╭─ INPUT DATA
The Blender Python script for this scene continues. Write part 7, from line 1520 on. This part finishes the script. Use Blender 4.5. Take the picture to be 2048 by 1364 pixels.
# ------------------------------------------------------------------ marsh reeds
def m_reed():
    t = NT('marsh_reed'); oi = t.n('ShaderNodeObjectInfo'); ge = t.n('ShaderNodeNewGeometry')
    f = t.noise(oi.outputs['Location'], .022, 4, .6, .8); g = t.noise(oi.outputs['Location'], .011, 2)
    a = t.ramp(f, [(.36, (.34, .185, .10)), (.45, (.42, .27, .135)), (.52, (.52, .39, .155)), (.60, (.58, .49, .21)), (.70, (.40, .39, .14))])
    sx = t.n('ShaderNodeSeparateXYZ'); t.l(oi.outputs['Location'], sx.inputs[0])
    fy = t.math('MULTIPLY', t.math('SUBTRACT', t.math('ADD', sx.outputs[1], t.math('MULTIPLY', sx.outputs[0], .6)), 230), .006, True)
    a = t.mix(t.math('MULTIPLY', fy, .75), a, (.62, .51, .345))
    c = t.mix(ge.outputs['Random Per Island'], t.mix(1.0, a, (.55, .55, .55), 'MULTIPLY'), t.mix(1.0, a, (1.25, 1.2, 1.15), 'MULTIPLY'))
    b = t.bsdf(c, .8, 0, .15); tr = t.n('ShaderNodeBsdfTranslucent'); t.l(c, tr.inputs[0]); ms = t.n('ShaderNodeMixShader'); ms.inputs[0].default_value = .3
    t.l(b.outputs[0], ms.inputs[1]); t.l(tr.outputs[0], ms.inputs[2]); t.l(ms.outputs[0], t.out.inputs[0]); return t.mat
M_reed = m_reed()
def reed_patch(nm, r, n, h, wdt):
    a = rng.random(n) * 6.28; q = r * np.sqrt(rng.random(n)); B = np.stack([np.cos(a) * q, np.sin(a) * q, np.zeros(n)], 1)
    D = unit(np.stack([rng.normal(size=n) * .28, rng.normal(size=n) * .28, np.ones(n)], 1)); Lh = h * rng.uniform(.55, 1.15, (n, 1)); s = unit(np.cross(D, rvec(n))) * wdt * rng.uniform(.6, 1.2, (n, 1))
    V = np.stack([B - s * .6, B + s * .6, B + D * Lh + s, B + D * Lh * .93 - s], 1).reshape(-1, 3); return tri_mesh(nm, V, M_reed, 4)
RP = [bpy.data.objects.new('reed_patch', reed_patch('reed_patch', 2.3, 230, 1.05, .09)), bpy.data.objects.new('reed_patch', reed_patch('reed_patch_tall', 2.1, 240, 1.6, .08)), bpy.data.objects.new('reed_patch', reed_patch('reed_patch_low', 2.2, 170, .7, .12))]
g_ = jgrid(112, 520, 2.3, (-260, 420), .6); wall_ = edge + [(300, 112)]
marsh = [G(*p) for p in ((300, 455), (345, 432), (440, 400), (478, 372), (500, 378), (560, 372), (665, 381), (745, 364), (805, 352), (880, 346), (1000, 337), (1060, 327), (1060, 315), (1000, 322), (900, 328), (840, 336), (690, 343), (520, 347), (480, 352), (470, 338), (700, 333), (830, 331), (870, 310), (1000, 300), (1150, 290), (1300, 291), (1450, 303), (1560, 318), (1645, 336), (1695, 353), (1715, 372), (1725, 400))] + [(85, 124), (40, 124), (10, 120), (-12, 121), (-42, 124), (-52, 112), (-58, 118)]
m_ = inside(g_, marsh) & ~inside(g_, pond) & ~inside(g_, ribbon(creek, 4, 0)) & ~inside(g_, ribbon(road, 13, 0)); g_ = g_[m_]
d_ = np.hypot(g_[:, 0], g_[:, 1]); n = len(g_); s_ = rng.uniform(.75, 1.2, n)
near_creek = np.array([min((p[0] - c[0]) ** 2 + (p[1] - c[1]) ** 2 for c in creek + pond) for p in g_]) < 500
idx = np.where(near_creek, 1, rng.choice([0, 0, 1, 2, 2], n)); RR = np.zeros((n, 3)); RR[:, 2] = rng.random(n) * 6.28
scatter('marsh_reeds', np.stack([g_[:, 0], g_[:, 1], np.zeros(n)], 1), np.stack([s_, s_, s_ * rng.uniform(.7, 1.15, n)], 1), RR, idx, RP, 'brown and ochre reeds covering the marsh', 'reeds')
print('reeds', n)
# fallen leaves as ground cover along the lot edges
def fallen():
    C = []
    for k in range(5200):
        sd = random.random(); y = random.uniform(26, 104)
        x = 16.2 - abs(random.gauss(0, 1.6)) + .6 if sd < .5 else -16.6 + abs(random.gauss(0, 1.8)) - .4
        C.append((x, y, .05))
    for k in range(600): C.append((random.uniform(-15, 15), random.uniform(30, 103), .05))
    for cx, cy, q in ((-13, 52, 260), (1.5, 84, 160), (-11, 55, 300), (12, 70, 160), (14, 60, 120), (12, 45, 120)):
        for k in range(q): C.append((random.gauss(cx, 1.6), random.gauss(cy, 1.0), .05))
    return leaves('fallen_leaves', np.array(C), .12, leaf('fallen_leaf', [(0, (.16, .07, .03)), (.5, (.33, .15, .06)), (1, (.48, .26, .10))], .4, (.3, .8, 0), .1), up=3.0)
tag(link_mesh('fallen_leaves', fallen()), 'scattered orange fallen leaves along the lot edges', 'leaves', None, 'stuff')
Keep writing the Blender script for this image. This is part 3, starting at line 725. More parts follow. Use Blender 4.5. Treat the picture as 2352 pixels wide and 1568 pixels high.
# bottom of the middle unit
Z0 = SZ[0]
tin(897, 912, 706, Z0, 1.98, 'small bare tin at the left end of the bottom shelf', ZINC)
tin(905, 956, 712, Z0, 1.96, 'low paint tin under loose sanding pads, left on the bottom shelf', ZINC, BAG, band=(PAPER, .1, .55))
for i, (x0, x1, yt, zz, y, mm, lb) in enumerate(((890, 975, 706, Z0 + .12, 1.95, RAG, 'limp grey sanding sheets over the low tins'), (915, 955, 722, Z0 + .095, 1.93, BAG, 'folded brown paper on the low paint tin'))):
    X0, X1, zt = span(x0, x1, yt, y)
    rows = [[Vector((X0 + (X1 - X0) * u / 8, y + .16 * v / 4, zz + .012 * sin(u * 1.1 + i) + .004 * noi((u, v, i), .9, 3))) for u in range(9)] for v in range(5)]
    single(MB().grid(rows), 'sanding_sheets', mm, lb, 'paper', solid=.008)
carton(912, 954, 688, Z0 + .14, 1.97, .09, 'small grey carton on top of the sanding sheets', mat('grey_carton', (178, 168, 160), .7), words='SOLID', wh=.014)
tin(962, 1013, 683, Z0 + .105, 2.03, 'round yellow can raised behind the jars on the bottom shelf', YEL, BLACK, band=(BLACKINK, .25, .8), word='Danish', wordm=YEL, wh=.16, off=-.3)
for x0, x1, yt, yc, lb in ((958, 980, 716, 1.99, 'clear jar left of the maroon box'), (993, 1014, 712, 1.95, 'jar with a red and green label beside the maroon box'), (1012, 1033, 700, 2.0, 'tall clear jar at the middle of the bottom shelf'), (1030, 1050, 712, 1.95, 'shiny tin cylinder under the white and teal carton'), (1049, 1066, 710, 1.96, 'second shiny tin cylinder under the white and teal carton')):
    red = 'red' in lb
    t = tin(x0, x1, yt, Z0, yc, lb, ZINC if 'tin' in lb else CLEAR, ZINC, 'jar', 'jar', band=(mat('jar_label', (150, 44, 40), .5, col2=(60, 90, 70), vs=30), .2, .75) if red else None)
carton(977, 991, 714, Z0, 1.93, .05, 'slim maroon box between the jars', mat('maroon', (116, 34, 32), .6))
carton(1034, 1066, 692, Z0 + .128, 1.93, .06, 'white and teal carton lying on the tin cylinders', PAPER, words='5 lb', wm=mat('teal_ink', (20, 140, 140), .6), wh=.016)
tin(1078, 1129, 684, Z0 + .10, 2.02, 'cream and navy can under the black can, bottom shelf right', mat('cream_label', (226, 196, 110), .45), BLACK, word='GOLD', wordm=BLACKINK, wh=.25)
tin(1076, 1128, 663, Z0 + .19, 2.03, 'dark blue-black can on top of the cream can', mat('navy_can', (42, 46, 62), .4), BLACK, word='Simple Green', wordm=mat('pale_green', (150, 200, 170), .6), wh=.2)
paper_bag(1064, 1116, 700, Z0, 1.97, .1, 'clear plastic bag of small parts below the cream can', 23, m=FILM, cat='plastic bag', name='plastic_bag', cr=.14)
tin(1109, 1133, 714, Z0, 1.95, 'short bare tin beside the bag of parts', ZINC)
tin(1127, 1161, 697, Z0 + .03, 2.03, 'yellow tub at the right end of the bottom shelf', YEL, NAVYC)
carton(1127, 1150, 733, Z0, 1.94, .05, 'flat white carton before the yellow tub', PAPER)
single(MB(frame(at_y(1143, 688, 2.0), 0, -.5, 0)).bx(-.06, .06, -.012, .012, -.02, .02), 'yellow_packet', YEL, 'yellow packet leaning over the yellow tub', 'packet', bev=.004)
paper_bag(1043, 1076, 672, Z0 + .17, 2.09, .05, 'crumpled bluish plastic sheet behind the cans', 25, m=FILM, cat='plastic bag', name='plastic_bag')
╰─
**GIVEN REQUEST:**
Transcribe, exactly and exclusively, the run of lines that opens with the line bearing "sx = t.n('ShaderNodeSeparateXYZ');" and closes with the line bearing "V = np.stack([B".

**ANSWER TO THIS EXERCISE:**
    sx = t.n('ShaderNodeSeparateXYZ'); t.l(oi.outputs['Location'], sx.inputs[0])
    fy = t.math('MULTIPLY', t.math('SUBTRACT', t.math('ADD', sx.outputs[1], t.math('MULTIPLY', sx.outputs[0], .6)), 230), .006, True)
    a = t.mix(t.math('MULTIPLY', fy, .75), a, (.62, .51, .345))
    c = t.mix(ge.outputs['Random Per Island'], t.mix(1.0, a, (.55, .55, .55), 'MULTIPLY'), t.mix(1.0, a, (1.25, 1.2, 1.15), 'MULTIPLY'))
    b = t.bsdf(c, .8, 0, .15); tr = t.n('ShaderNodeBsdfTranslucent'); t.l(c, tr.inputs[0]); ms = t.n('ShaderNodeMixShader'); ms.inputs[0].default_value = .3
    t.l(b.outputs[0], ms.inputs[1]); t.l(tr.outputs[0], ms.inputs[2]); t.l(ms.outputs[0], t.out.inputs[0]); return t.mat
M_reed = m_reed()
def reed_patch(nm, r, n, h, wdt):
    a = rng.random(n) * 6.28; q = r * np.sqrt(rng.random(n)); B = np.stack([np.cos(a) * q, np.sin(a) * q, np.zeros(n)], 1)
    D = unit(np.stack([rng.normal(size=n) * .28, rng.normal(size=n) * .28, np.ones(n)], 1)); Lh = h * rng.uniform(.55, 1.15, (n, 1)); s = unit(np.cross(D, rvec(n))) * wdt * rng.uniform(.6, 1.2, (n, 1))
    V = np.stack([B - s * .6, B + s * .6, B + D * Lh + s, B + D * Lh * .93 - s], 1).reshape(-1, 3); return tri_mesh(nm, V, M_reed, 4)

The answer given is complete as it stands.